On March 30 in Sochi, Putin hosted a conference of Security Council secretaries, the first of its kind in a Caucasus Four format. Russia’s Vladimir Rushailo, Armenia’s Serge Sarkisian (who doubles as defense minister), Azerbaijan’s Ramiz Mehdiev (who is also the presidential administration chief) and Georgia’s Tedo Japaridze took part in the marathon meetings, not only in the quadripartite framework but also bilaterally between each country and Russia–a procedure designed to emphasize Russian overall preeminence. The conflicts within Georgia, that between Armenia and Azerbaijan, and the planned U.S. Green Beret deployment to Georgia topped the agenda, in accordance with the Russian premise that the South and North Caucasus form a common space in terms of security. That premise, however, never leads Russia to submit the situation in Chechnya or Dagestan for assessment by its would-be partners. The Sochi meeting was no exception in this regard.

Putin dusted off three “major principles” on which to build regional security in a Caucasus Four framework: observance of the states’ independence and sovereignty, respect for their choice of external and internal policies, and peaceful settlement of conflicts. To these he added a fourth: “not allowing military-political competition to develop in the region”–which is apparently a stricture on Georgia’s and Azerbaijan’s growing cooperation with the West on security issues.

In Tbilisi, President Eduard Shevardnadze promptly seized on the second of Putin’s items to defend Georgia’s military cooperation with the United States. Focusing on Putin’s stated position, Shevardnadze dismissed the vituperations of other Kremlin officials as irrelevant. Ever since Putin had, on March 1, termed the Green Beret mission to Georgia “no tragedy” for Russia, some of the president’s closest associates and the Kremlin-controlled mass media have denounced Georgia’s choice, threatened countermeasures and sowed war panic in Abkhazia and South Ossetia.

In Sochi, Japaridze–who has just been appointed to his current post after eight years as ambassador to the United States–cited his own ambassadorial activities to show that U.S.-Georgia military cooperation is neither new nor surprising. Japaridze rebutted Moscow’s accusations that Georgia would use the U.S. training program for attacking Abkhazia or South Ossetia, or that the Green Berets would themselves operate in the Pankisi Gorge, or that plans are afoot to establish American military bases in Georgia. He was “perplexed at some of the Russian colleagues’ emotional judgments” on U.S.-Georgia relations. Japaridze pointed out that improving Georgia’s ability to guard its borders and operate against terrorists would correspond to Russia’s own security interests.

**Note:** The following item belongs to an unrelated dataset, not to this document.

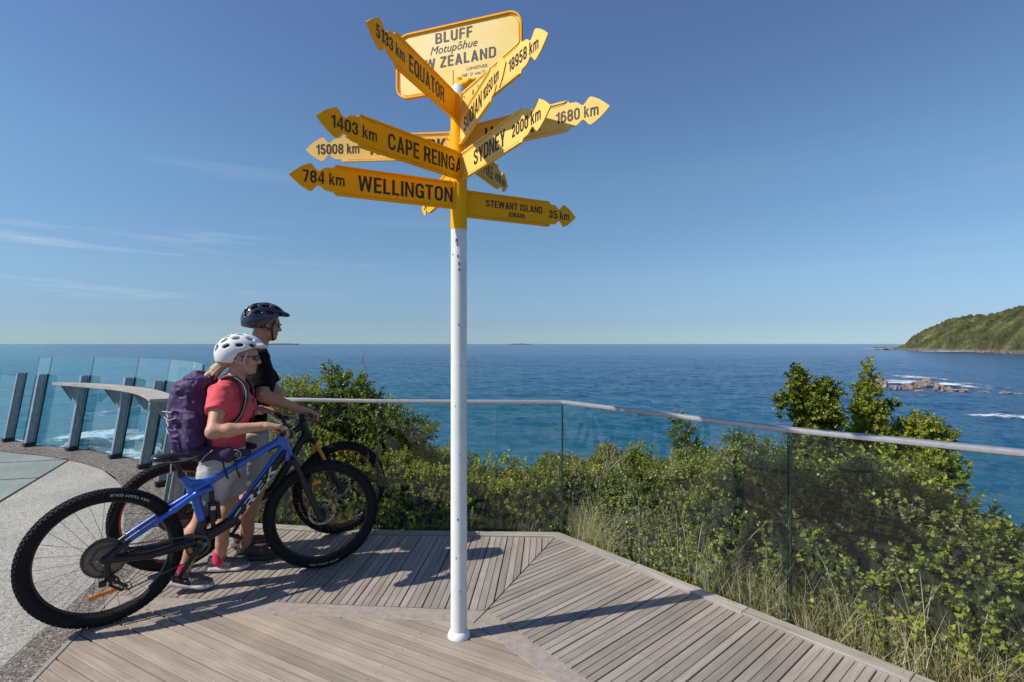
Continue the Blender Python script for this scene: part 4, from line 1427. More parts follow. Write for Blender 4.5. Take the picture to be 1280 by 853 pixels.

The Russian president tried at Sochi to draw a line between security cooperation and economic cooperation in the South Caucasus-Caspian region. Putin wants security cooperation confined to the Caucasus Four as the “core mechanism,” while allowing “outside countries” to participate in economic cooperation. Putin and Rushailo argued that “any external interference [in security issues] would harm, rather than promote stabilization,” but that the region “must remain open to “economic and humanitarian cooperation with all interested countries.”

The first part of this concept, allowing token inputs from some non-CIS countries, seems consistent with previous Russian and Iranian proposals to include Iran and Turkey as “neighboring countries” in a South Caucasus security framework, while excluding the United States and the European Union as “nonregional.”

The second part of Putin’s suggestion–Western economic role without a security role–would clearly leave Russia in a position to play hegemon, partner or spoiler as it might choose. Putin offered these ideas informally, rather than as Russian proposals, but they build on formal proposals Moscow had aired in 1999-2001, countering Georgian President Eduard Shevardnadze’s and Turkish ex-President Suleyman Demirel’s proposals, which Azerbaijan endorsed. Those envisaged security and stability pacts for the South Caucasus in a 3+3+2 framework (Georgia, Azerbaijan, Armenia, Russia, Iran, Turkey, the United States and the European Union), with the United States and the EU as full-fledged participants, and without drawing artificial distinctions between security cooperation and economic cooperation.

In their remarks on settling conflicts in the region, Putin and Rushailo tried to please Georgia and Azerbaijan by emphasizing the territorial integrity of the states and the need for settlements based on international law and generally accepted norms–an oblique reference to inviolability of borders. This is one major reason for Armenia’s misgivings regarding conflict settlement in a Caucasus Four format. In such a format, Azerbaijan’s and Georgia’s views on the subject will, at least on paper, prevail with Russian support.

The meeting’s concluding communique reflects the continuing irrelevance of the Caucasus Four and its lack of appeal to the three South Caucasus countries. It included generalities about combating international terrorism, and a redundant appeal to the countries to “become more active” in the Moscow-based CIS Antiterrorism Center, which is, however, stillborn for lack of staff, funds and mission. The concluding communique even tasks the four Security Councils’ secretaries to organize exchanges of artistic and theatrical delegations and cultural festivals among the peoples of the Caucasus, with a view to improving mutual relations. The next meeting will be held in October in Tbilisi, to focus on economic cooperation–apparently a downgrading of Moscow’s expectations from this forum. Meanwhile, in Baku, President Haidar Aliev and the head of his foreign policy staff, Novruz Mammadov, welcomed the planned deployment of U.S. special troops to Georgia as a “positive, beneficial development,” in the “common interest” of Georgia and Azerbaijan (Turan, March 26, 30; Prime-News, Georgian Television, March 31, April 1; Interfax, RIA, March 30-31, April 1; see the Monitor, April 2).